Pour rappel, Marine Le Pen a aussi appelé, en octobre 2022 à « remettre en cause » ces accords « qui facilitent considérablement les flux migratoires entre [le]s deux pays ». « Je conditionnerai l’obtention de visas pour les Algériens au respect absolu des OQTF [obligation à quitter le territoire français]. » Sa déclaration faisait suite à l’assassinat de la jeune Lola à Paris le 14 octobre 2022 par une ressortissante algérienne sous le coup d’une OQTF.

Des voix de l’extrême droite, comme celles d’Éric Zemmour ou de Marion Maréchal, ont également soutenu l’idée d’une abrogation de cet accord, se disant tout à fait en phase avec la note de Xavier Driencourt.
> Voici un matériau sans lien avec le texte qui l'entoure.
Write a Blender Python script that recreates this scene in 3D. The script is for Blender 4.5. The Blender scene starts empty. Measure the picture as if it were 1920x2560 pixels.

Les Algériens, une « fixation »

« Le président algérien Abdelmadjid Tebboune a indiqué en décembre dernier dans un entretien au Figaro que l’Algérie tient à l’accord de 1968 sur l’immigration. Tant qu’ils sont en vigueur, ces accords doivent être respectés », rappelle le site algérien TSA dans un récent article intitulé « France : les Algériens, point de fixation des anti-immigration ».

« Cette fixation sur l’accord bilatéral signé il y a plus d’un demi-siècle laisserait penser que l’immigration en France est exclusivement algérienne », soutient TSA. « Ce qui est loin d’être le cas. Selon les chiffres fournis par l’ancien ambassadeur [Driencourt] lui-même, les Algériens ne représentent que 12 % du total des immigrés établis en France. Ce qui signifie que près de 90 % des immigrés se trouvant sur le territoire français s’y sont établis sans un accord “extrêmement protecteur » ou des “avantages exorbitants » ».

La crise à attendre

Pour le quotidien Echourrouk, les sorties de Xavier Driencourt, et l’appui par la droite à son idée de dénoncer unilatéralement l’accord de 1968, n’auraient comme objectif que « de mettre en échec la prochaine visite du président Tebboune » prévue en France courant juin. Une visite qui semble déjà assez compromise, selon nos sources. « L’ex-ambassadeur semble profondément souffrir de voir les Algériens bénéficier d’avantages [en France] que n’ont pas les Marocains ou les Tunisiens », appuie le même journal conservateur dans un autre article.

Pour le Quotidien d’Oran, les déclarations de l’ancien ambassadeur Driencourt auraient une intention précise : « Quand il reconnaît ouvertement que la dénonciation unilatérale de cet accord passe nécessairement par la crise diplomatique durable avec l’Algérie. Voilà où il veut en venir. »

Dans son entretien au Point, Xavier Driencourt avait esquissé le « jour d’après » en cas de dénonciation par Paris de cet accord : « Inévitablement, l’Algérie rappellerait son ambassadeur à Paris et pourrait même rompre les relations diplomatiques. Elle pourrait également cesser toute délivrance de laissez-passer consulaires, donc refuser de reprendre ses clandestins, et expulser des Français d’Algérie. Ce serait une crise majeure, à la une de tous les journaux. »

En tout cas, les prémices sont déjà là.